Monsters seem real in childhood.
They exist in the dark and in nightmares. What if they come alive in front of
our eyes? What if we can really hear their menacing hullabaloo?
Well, there was one such live
monster in my childhood who made me shiver and close my eyes even when I didn’t
want to for when it was past nine at night and I was still awake, my mother
would say, “Sleep quickly! I can hear the shriek of the Hanuman Pandaram!” I
would close my eyes tightly and pretend to be asleep.
Hanuman Pandaram used to visit our
house at least once in a month, with a big sack on his back. I was told
that it contained many children whom he had captured and was taking home to
eat. He made a deafening sound beating the thick copper plate he held up in his
hand. I can still feel a tremble in my heart, when I try to recollect his
bright and ferocious face. I learnt afterwards that he put that mask on just
before stepping into the courtyard of each house.

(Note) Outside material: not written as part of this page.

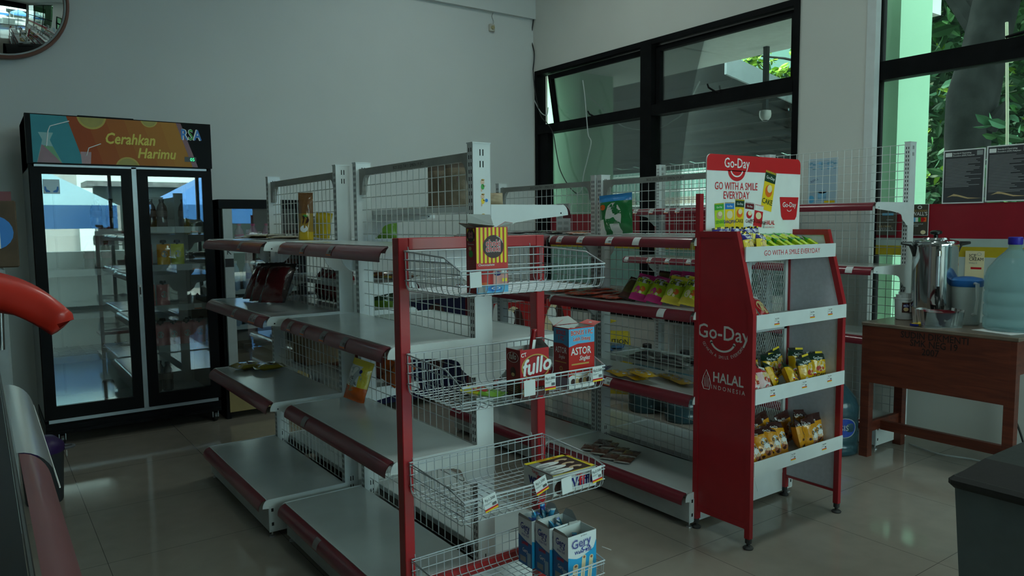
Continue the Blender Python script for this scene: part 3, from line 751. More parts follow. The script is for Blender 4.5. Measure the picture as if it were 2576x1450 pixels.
# shop front glazing behind the camera
b = MB()
for x in (0.45, 1.88, 3.30, 4.70): b.box(x, x+0.05, YF-0.12, YF-0.05, 0, 4.10, BLACKF)
b.box(0.45, 4.75, YF-0.12, YF-0.05, 3.10, 4.10, BLACKF); b.box(0.45, 4.75, YF-0.12, YF-0.05, 0.0, 0.06, BLACKF); b.box(0.45, 4.75, YF-0.12, YF-0.05, 2.30, 2.35, BLACKF)
w3 = struct(b.build('window_3'))
for a in (0.50, 1.93, 3.35):
    b = MB(); b.box(a, a+1.36, YF-0.09, YF-0.084, 0.06, 2.30, GLASS); b.build('window_pane', w3)
    b = MB(); b.box(a, a+1.36, YF-0.09, YF-0.084, 2.35, 4.05, GLASS); b.build('window_pane', w3)

# ================================================================== outside
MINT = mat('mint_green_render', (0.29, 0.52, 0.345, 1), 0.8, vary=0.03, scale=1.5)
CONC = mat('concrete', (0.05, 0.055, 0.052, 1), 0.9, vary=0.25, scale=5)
ASPH = mat('outdoor_paving', (0.22, 0.23, 0.22, 1), 0.9, vary=0.15)
b = MB(); b.box(-14, 26, -20, 24, -0.30, -0.13, ASPH); tag(struct(b.build('ground')))
b = MB(); b.box(XW+0.17, 6.2, 2.9, 9.0, 2.97, 3.12, mat('eave_soffit', (0.60, 0.63, 0.60, 1), 0.8, vary=0.05)); struct(b.build('eave'))
def single(bld, name, label, cat, group=None, smooth=False, kind=None):
    return tag(bld.build(name, smooth=smooth), label, cat, group, kind)
b = MB(); b.box(5.28, 5.75, 6.11, 6.75, -0.13, 2.97, MINT); single(b, 'outdoor_column', 'light green painted column outside the window nearest the room corner', 'column')
b = MB(); b.box(5.28, 5.72, 2.735, 3.05, -0.13, 5.2, MINT); single(b, 'outdoor_column', 'light green painted column outside the big window, beside the trees', 'column')
# dark sloping canopy
CAN = mat('dark_canopy_sheet', (0.012, 0.015, 0.014, 1), 0.8, spec=0.15, vary=0.15)
nr = Vector((6.85, 5.49, 3.13)); fr_ = Vector((10.9, 5.50, 2.45)); Yc = 20.0
t = thing('canopy', 'large dark corrugated canopy roof outside the left window', 'canopy roof', (8.8, 12, -0.13))
tw = Vector(t.location); b = MB(); n = 60
for i in range(n):
    ya_, yb_ = 5.5+(Yc-5.5)*i/n, 5.5+(Yc-5.5)*(i+1)/n; dz = 0.012 if i % 2 else 0
    b.add([(nr.x, ya_, nr.z+dz), (nr.x, yb_, nr.z+dz), (fr_.x, yb_, fr_.z+dz), (fr_.x, ya_, fr_.z+dz)], [(0, 1, 2, 3)], CAN)
    b.add([(nr.x, ya_, nr.z+dz+.05), (nr.x, yb_, nr.z+dz+.05), (fr_.x, yb_, fr_.z+dz+.05), (fr_.x, ya_, fr_.z+dz+.05)], [(3, 2, 1, 0)], CAN)
b.build('roof_sheet', t, world=tw)
b = MB(); b.add([nr+Vector((0, -.03, -.12)), fr_+Vector((0, -.03, -.12)), fr_+Vector((0, -.03, .1)), nr+Vector((0, -.03, .1)), nr+Vector((0, .0, -.12)), fr_+Vector((0, .0, -.12)), fr_+Vector((0, .0, .1)), nr+Vector((0, .0, .1))],
    [(0, 1, 2, 3), (7, 6, 5, 4), (0, 4, 5, 1), (3, 2, 6, 7), (0, 3, 7, 4), (1, 5, 6, 2)], mat('grey_fascia', (0.2, 0.24, 0.25, 1), 0.7)); b.build('fascia', t, world=tw)
for k in range(6):
    x = 7.2+0.7*k; z = nr.z+(fr_.z-nr.z)*(x-nr.x)/(fr_.x-nr.x)-0.05
    b = MB(); b.box(x, x+0.06, 5.5, Yc, z-0.08, z, CAN); b.build('purlin', t, world=tw)
for (x, y) in ((10.6, 5.6), (10.6, 12.6), (6.95, 18.0)):
    b = MB(); b.box(x, x+0.14, y, y+0.14, -0.13, 2.5, CAN); b.build('canopy_post', t, world=tw)
# yard wall and pale building behind the canopy
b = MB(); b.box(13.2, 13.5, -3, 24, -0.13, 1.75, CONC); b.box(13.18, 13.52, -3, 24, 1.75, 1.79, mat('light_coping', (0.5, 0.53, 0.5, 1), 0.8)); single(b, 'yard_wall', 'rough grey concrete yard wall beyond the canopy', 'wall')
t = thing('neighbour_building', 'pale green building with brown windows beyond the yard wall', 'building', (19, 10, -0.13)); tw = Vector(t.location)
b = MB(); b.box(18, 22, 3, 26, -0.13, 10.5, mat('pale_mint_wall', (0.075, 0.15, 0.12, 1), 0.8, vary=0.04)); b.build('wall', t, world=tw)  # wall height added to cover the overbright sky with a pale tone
for k in range(7):
    b = MB(); b.box(17.97, 18.0, 5+2.6*k, 6.5+2.6*k, 0.9, 2.15, mat('cream_shutter', (0.16, 0.13, 0.09, 1), 0.7)); b.build('window', t, world=tw)
b = MB(); b.box(17.6, 22.4, 2.6, 26.4, 10.5, 10.7, mat('pale_roof', (0.6, 0.65, 0.66, 1), 0.7)); b.build('roof', t, world=tw)
# yard fence: thin bars in front of the mint building
t = thing('yard_fence', 'thin wire fence standing on top of the concrete yard wall', 'fence', (13.35, 10, 1.79)); tw = Vector(t.location)
b = MB()
for i in range(150): b.wire((13.35, 5+0.12*i, 1.79), (13.35, 5+0.12*i, 2.9), 0.008, GREYM)
for z in (2.1, 2.5, 2.88): b.wire((13.35, 5, z), (13.35, 23, z), 0.01, GREYM)
b.build('fence_wires', t, world=tw)
# leaves
def leafmat(n, r, g, bb): return mat('leaf_'+n, (r, g, bb, 1), 0.6, spec=0.2, vary=0.35, scale=2)
L_D, L_M, L_B, L_Y = leafmat('dark', 0.012, 0.050, 0.013), leafmat('mid', 0.035, 0.125, 0.028), leafmat('teal', 0.060, 0.17, 0.085), leafmat('yellow', 0.20, 0.36, 0.025)
def leaf(b, p, L, d, m, w=0.45):
    d = d.normalized(); s = d.cross(Vector((rnd.uniform(-1, 1), rnd.uniform(-1, 1), rnd.uniform(-.3, 1)))).normalized()*L*w*0.5; n = d.cross(s).normalized()*L*0.06
    b.add([p, p+d*L*.3+s*.85+n, p+d*L*.65+s*.8+n, p+d*L, p+d*L*.65-s*.8+n, p+d*L*.3-s*.85+n, p+d*L*.5], [(0, 6, 2, 1), (6, 3, 2), (6, 4, 3), (0, 5, 4, 6)], m)
def foliage(cs, n, L, mats, seed, wt=None):
    rnd.seed(seed); b = MB()
    for _ in range(n):
        c, r = rnd.choice(cs); v = Vector((rnd.gauss(0, 1), rnd.gauss(0, 1), rnd.gauss(0, 1))).normalized()*(rnd.random()**0.5)
        p = Vector(c)+Vector((v.x*r[0], v.y*r[1], v.z*r[2]))
        k = rnd.choices(mats, wt)[0]; base = Vector((rnd.uniform(-1, 1), rnd.uniform(-1, 1), rnd.uniform(-.8, .3)))
        for j in range(rnd.choice((1, 2, 3, 4))):
            leaf(b, p, L*rnd.uniform(.6, 1.3), base+Vector((rnd.uniform(-.9, .9), rnd.uniform(-.9, .9), rnd.uniform(-.5, .5))), k)
    return b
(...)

In his loud voice he would deliver
his regular cry beating the copper plate with a hammer kind of thing after each
line. It went like this:
Is there any child who does not brush teeth…?
Ding Ding Ding Ding Ding
Is there any child who does not obey….??
Ding Ding Ding Ding Ding
Is there any child who wets the bed...????
Ding Ding Ding Ding Ding
Is there any child who does not go to school…?????
Ding Ding Ding Ding Ding
The
masquerade along with the cry and the sound of the copper plate was appalling to
a naive child like me.
After this performance, he would
remove his mask; quietly accept a measure of rice or some money from my mother
or grandmother and leave. I would then emerge from my hiding place with shaking
legs.
When I knew he was there in the
courtyard, I would run and hide under the cot. For this reason, I have never
properly seen his face, which I regret now. All I remember is a riot of red,
white, black and green and two bulging eyes. Hanuman is the monkey god, a very
loyal disciple of the lord. Hanuman is to be revered and not to be terrified of
but ‘pandaram’ in our childhood lexicon was synonymous with fiend. So, the
Hanuman pandaram, to all children, was a beast who comes to eat them.
One day when I was three or four years old, my father forced me to go out to meet him. I saw a lean man with a sack on his back. He was wearing a loose shirt and a lungi. When he saw me coming, he took out his huge mask from the sack. Before he wore it I was inside the house, hiding.
Slowly with age, I understood that
my Pandaram was a poor gentleman who made a living wearing the huge mask,
helping kind parents to keep their wayward little children under their control.
I remember hearing that his father was also a Pandaram. He must have inherited
the mask from his father. He stopped coming after sometime and later someone
told that he died.
There are no pandarams now.
Even if there was one now, will
parents have time to listen to a Pandaram’s cry? Will he be able to scare the
new generation kids who see more fiendish beings in the cyber world?
Now when I go home, I see my mother
run behind my two year old nephew when his parents are away at work. Perhaps, a
Hanuman Pandaram’s visit can fetch her some respite from the toddler’s mischievous
activities. If not scared, the child would at least be amused.
Children now are spared the fear and
trepidation of a Pandaram’s visit but I feel they are also deprived of such
wonderful specimens of fictional and factual lore.